In case you don't know what it is...
Everyone is supposed to turn off their lights for one hour, in the name of energy conservation.
The organizers behind the fifth annual Earth Hour urged people to turn off lights and other nonessential appliances in a symbolic show of support for action against climate change and for energy conservation in general.
In 2010, 128 countries and territories took part in Earth Hour. Eighty-nine national capitals participated, as did nine of the world's ten biggest cities, thousands of other communities, countless businesses, and hundreds of millions of individuals, according to WWF, the international conservation nonprofit that organizes Earth Hour.
Earth Hour 2011 was even larger, said organizers, who called Earth Hour 2011 "a record breaking year for the annual lights-out event."
I guess a lot of these places didn't get the memo.
You can see more of the lights out/on pics
HERE.
Comments
But seriously, it's a nice gesture that only has benefits :hai:
Am I the only one who has never heard of Earth hour? Still maybe I'll mention it when I feel like pissing people off in an unnecessary argument.
Or when someone is pissing you off, mention that it is earth hour, and they need to shut their computer off.
LOL
Had never noticed that before. Both are full of strange looking people who talk funny. People from Cornwall are nuts, they will want to behed me or something.

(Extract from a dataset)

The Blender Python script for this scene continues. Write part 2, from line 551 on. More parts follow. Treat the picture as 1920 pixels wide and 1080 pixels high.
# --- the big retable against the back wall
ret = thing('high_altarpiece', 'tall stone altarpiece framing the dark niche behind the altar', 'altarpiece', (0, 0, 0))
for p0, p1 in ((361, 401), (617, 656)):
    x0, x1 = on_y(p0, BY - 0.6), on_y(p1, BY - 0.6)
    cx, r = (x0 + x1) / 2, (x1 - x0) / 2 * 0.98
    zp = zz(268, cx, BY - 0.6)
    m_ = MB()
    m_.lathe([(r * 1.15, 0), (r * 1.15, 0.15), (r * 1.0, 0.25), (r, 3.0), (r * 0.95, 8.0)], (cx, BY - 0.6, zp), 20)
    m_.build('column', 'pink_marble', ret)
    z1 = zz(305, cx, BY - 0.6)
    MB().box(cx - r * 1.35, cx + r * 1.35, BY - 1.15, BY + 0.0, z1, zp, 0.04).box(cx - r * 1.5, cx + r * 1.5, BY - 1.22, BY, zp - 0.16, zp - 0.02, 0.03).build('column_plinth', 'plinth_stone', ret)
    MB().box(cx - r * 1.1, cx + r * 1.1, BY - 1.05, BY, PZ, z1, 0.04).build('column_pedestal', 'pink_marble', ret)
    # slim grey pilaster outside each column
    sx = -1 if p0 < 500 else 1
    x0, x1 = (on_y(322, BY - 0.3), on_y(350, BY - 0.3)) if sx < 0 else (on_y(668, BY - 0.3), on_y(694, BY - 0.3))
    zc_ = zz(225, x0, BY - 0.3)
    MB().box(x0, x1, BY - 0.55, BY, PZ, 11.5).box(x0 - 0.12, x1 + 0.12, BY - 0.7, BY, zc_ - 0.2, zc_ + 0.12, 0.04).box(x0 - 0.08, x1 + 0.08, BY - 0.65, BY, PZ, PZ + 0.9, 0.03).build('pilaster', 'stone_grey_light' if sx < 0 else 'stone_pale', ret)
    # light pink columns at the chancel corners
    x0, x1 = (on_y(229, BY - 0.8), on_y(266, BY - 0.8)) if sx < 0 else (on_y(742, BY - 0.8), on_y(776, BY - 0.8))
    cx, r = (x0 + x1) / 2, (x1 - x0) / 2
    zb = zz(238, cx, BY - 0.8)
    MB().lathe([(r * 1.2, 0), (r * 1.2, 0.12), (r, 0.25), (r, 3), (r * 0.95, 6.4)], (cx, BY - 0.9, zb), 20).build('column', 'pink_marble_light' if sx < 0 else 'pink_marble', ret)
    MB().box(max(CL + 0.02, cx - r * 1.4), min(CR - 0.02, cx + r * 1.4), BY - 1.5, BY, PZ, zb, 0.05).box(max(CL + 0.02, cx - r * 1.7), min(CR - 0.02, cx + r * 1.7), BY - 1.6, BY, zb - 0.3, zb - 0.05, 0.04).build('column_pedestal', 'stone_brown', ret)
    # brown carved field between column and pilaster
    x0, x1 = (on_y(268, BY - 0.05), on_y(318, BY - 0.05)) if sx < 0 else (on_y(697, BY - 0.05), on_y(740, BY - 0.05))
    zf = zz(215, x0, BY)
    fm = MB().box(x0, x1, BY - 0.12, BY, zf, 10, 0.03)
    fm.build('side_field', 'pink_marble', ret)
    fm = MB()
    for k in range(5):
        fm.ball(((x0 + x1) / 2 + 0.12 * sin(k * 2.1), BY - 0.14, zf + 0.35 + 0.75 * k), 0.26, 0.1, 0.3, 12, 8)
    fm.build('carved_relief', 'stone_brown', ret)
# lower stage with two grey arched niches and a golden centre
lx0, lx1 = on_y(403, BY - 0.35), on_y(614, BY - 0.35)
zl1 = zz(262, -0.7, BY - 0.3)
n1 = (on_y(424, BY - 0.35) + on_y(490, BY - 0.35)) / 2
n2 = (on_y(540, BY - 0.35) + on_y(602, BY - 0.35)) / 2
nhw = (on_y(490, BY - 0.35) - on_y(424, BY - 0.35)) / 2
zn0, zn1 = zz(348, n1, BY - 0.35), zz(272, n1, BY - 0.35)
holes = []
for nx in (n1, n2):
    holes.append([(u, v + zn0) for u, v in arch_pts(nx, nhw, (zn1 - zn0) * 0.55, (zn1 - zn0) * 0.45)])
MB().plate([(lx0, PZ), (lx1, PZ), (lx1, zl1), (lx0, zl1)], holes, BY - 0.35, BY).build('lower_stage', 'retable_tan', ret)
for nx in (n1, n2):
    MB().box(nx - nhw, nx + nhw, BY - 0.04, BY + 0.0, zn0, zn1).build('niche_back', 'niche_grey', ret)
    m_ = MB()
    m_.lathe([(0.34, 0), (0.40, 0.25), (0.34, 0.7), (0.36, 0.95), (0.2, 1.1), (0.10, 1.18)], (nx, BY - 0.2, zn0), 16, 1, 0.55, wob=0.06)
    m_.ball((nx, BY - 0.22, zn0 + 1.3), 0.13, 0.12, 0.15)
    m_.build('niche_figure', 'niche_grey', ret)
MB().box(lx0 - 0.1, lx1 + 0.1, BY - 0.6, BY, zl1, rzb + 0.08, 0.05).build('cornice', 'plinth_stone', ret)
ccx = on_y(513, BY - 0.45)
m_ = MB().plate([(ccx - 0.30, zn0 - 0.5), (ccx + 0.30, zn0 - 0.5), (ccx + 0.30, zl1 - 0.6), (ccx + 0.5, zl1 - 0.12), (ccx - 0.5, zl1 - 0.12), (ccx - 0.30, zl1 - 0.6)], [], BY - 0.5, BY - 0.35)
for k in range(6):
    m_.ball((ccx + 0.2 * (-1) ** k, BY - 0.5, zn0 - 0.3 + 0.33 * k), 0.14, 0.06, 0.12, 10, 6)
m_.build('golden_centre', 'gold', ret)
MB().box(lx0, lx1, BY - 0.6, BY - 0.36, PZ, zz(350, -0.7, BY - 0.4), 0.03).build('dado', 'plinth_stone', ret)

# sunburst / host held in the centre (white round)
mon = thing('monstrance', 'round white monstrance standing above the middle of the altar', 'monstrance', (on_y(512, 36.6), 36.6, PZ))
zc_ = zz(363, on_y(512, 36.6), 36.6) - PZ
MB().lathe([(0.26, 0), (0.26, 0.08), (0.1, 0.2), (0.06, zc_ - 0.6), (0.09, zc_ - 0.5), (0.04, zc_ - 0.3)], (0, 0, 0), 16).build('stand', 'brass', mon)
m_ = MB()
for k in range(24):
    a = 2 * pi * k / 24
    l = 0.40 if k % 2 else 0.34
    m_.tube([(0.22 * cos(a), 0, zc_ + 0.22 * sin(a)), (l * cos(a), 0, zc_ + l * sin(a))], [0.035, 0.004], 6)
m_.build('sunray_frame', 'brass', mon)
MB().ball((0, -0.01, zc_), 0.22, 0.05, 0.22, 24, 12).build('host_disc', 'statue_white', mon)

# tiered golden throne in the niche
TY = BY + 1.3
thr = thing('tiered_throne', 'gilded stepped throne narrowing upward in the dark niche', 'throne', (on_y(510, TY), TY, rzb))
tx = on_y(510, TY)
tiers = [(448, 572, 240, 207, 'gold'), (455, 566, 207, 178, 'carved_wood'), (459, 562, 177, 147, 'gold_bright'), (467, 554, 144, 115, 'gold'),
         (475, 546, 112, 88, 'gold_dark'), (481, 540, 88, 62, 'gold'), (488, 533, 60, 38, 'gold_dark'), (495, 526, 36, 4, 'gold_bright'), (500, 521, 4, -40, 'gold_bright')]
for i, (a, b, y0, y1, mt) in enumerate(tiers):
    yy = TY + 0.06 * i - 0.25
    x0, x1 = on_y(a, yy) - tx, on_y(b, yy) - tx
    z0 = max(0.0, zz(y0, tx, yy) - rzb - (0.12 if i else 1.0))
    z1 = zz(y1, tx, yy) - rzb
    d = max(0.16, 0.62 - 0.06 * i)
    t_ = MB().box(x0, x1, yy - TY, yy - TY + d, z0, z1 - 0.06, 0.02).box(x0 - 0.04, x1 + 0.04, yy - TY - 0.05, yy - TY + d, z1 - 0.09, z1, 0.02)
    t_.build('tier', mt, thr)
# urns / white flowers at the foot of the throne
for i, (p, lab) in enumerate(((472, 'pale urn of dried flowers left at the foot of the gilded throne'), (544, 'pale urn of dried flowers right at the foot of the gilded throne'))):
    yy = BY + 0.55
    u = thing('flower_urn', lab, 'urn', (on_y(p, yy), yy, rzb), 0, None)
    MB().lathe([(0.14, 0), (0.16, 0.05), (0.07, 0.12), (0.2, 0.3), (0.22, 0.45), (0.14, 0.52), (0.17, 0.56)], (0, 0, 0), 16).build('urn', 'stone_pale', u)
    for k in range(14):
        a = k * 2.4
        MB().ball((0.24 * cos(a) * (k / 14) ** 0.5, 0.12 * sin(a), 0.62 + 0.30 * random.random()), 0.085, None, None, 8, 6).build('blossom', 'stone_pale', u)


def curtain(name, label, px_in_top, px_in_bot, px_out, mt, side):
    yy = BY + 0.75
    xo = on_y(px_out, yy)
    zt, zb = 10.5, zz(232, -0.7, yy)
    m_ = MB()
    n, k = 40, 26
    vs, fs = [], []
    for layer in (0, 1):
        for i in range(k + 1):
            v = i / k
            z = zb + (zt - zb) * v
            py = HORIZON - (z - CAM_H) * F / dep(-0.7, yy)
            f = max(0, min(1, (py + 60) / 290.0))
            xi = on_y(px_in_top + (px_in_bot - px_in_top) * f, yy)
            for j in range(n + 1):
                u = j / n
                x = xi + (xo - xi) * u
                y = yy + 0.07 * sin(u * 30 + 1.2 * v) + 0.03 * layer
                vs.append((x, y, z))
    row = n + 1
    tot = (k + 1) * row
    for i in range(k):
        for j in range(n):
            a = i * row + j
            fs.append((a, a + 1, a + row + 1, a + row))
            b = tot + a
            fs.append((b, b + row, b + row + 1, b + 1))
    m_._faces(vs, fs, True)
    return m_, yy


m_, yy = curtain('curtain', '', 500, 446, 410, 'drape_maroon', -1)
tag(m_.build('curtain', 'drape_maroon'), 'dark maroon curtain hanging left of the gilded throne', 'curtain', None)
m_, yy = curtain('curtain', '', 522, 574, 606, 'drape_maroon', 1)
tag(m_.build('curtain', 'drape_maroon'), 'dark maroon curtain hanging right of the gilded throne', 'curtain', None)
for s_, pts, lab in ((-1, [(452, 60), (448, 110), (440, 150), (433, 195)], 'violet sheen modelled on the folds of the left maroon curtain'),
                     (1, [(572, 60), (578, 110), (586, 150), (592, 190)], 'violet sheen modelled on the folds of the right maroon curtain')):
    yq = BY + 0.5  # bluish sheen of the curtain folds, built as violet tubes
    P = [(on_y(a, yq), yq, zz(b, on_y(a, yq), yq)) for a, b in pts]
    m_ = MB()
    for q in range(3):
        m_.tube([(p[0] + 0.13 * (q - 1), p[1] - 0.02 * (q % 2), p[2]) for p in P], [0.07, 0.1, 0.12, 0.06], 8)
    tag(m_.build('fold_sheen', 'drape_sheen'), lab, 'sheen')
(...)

With regard to the topic, it is nice when you are out somewhere away from towns and cities at night and you can see the light clearer. I do not see the point of the lights full stop, what ever the situation we will learn and adapt to it, turn the lights off and let us live once again under the stars.
Cunts even took that from us.
That is why it is pointless. If it meant anything real, they would turn the lights off all the time.
I am yet to see a link between the rise in global temperature and the increase in carbon dioxide that can properly show global warming; that is not to say no such link exists, but it it is just a correlation/ causation theory that relies heavily on 100 years worth of data when we are actually dealing with cycles that may only pattern at 100,000 - 1 million years that w ehave done relativly little research into.
The reason that science is at pains to prove such a theory based on evidence from what is, in its field, a comparativly small time period is because they are getting payed to review the same old data and data analysis.
Of course they will review it if they get payed to do so. If they can make money from it, then why not?
Having said that, science has made some pretty good discoveries.
It is up to you to weigh up the good and the bad; man can make arguments for any point of view.